MÜSİAD'IN ATACAĞI SOMUT ADIMLAR
Özdemir, MÜSİAD’ın bu yeni dönemde atacağı somut adımları ise şöyle sıraladı:
“*Vakit kaybetmeden bölgedeki şubelerle birlikte, ekonomik ve sosyal kalkınma için özel bir çalışma grubu kurulacak ve bugünden itibaren sahada olunacak.
*Bölge illerdeki tüm Ticaret ve Sanayi Odaları, Organize Sanayi Bölgeleri ve Tarım Kooperatifleri ile yakın ilişkiler kurularak sanayi ve tarımda hızla sonuç alınacak alanlar belirlenecek.

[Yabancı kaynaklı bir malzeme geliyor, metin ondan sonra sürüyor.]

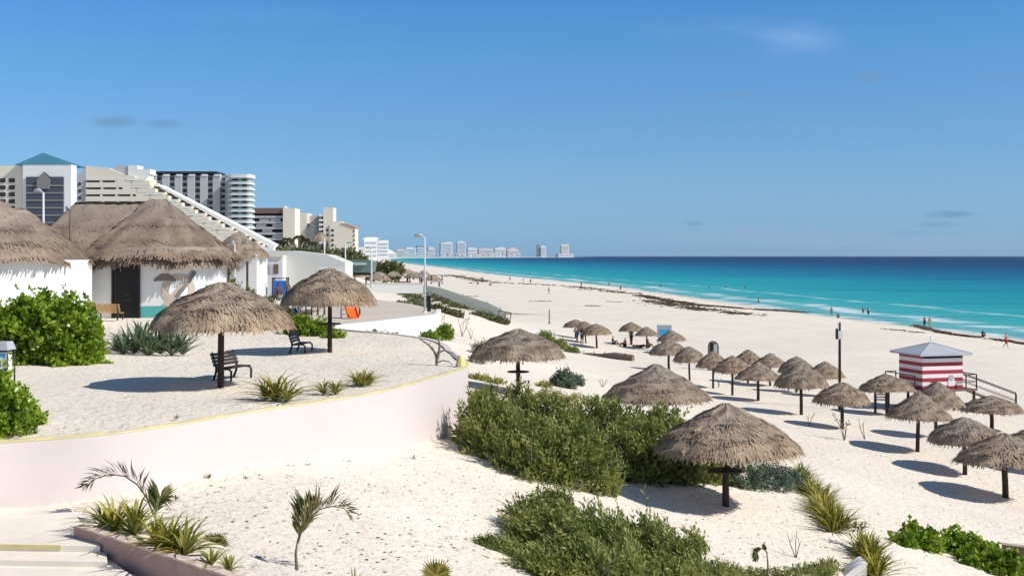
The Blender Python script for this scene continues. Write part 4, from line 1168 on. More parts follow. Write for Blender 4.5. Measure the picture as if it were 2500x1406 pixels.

*MÜSİAD bünyesinde kurulan Müstakil Girişim Sermayesi Fonu ile bölgedeki girişimcilik ekosistemine özel destek verilecek.
*Tarım, turizm ve ticaret başta olmak üzere bölgenin lokomotif sektörlerine ilişkin 16 sektör kurulu, iş geliştirme çalışmalarına başlayacak.
*Bölgenin en büyük gücü olan gençlerin istihdamını sağlamak amacıyla meslek liselerini merkeze alan hamilik programları tasarlanacak."
“SÜREÇ ŞEREFLİ BİR BAŞLANGIÇ”
Sürecin şerefli bir yeni başlangıç olduğunu belirten Özdemir, "Bu süreç bir son değil, şerefli bir yeniden başlangıçtır. Bu bölgelerde atılacak her bir yatırım ve açılacak her bir fabrika bacası, sadece bir istihdam kapısı değil, aynı zamanda Türkiye’nin birliğine ve kardeşliğine vurulmuş bir mühür olacak. Bu medeniyetin mayası, ortak geleceğimizin en büyük teminatıdır" diye konuştu.